Sans reproduction, il n’y aurait pas non plus de Greta Thunberg. À 16 ans, elle stimule le débat sur le climat comme personne d’autre.

Catherine Newmark: Les enfants sont toujours synonymes d’espoir… Sans eux, impossible d’améliorer le monde.

Verena Brunschweiger: Greta a bon dos… Elle non plus n’aborde pas la question qui est au cœur du débat sur le climat. Bien sûr, il est important de réduire les vols en avion, la consommation de viande et les déplacements en voiture. Mais Greta passe sous silence la principale cause du changement climatique: la reproduction. Greta est complètement aveugle sur ce point. Pour le reste, elle fait un bon travail. Elle motive les gens à agir.

Pour en revenir à notre question initiale: honte de prendre l’avion ou d’avoir des enfants?

Stefan Riedener: Ces termes me dérangent. Pourquoi parler de honte? Mais il est vrai que la question des enfants est corrélée au climat, et n’est donc pas une affaire privée. Il est difficile de déterminer combien d’enfants nous pouvons ou devrions avoir. Il n’y a probablement pas beaucoup de familles en Suisse qui outrepassent clairement les limites que nous fixe notre devoir d’auto-restriction. Mais être parent, c’est aussi être responsable du climat. Avec ma femme, nous voulons renforcer la durabilité de notre mode de vie et transmettre ces valeurs à notre enfant. Nous ne prenons plus l’avion pour nos déplacements privés, et nous passons nos vacances en Suisse. Mon alimentation est principalement végane.

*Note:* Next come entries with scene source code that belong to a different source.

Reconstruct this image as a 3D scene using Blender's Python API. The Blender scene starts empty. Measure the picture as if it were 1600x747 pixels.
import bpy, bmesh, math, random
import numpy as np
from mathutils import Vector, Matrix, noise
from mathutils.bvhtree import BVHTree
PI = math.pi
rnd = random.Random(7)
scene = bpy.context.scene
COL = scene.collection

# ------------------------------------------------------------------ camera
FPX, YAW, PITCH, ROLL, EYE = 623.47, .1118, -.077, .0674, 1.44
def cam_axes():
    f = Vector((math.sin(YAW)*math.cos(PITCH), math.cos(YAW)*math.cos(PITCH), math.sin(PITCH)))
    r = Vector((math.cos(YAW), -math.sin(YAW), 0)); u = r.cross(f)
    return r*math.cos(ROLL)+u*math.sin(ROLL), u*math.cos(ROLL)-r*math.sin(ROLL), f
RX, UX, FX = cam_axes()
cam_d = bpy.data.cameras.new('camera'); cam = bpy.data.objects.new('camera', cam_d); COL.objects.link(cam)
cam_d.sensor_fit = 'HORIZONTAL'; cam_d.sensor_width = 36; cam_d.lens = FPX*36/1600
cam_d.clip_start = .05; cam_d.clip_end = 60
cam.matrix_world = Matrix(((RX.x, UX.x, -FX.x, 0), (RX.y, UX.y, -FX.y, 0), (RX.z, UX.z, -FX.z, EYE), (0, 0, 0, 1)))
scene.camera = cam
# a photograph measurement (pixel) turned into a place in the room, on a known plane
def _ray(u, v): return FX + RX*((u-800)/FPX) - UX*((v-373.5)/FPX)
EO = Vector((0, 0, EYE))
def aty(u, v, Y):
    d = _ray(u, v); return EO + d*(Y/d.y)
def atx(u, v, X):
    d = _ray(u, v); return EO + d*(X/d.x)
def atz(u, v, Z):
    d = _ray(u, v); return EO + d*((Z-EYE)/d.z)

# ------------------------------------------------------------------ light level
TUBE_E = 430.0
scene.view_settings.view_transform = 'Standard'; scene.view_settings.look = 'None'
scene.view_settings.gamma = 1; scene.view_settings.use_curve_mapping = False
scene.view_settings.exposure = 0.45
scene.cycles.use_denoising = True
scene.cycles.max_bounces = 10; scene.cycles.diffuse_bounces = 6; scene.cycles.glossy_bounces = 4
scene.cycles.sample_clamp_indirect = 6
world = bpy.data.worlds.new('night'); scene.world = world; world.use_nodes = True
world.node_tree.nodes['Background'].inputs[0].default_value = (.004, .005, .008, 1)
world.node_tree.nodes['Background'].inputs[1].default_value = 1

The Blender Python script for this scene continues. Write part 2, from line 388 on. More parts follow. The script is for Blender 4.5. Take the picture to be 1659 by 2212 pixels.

Catherine Newmark: La honte de prendre l’avion peut jouer un rôle au niveau personnel, et nous motiver à prendre le train. Mais le choix d’avoir ou non des enfants va bien plus loin. Les conséquences de cette décision pour notre vie personnelle sont énormes. Prendre l’avion ou pas est un choix qui se fait au quotidien, de manière répétée. Pour ce qui est d’avoir des enfants, la question se pose en des termes complètement différents. La reproduction sexuée est un domaine très particulier, qui a trait à notre propre identité. Il est absurde de penser que nous devrions nous en passer.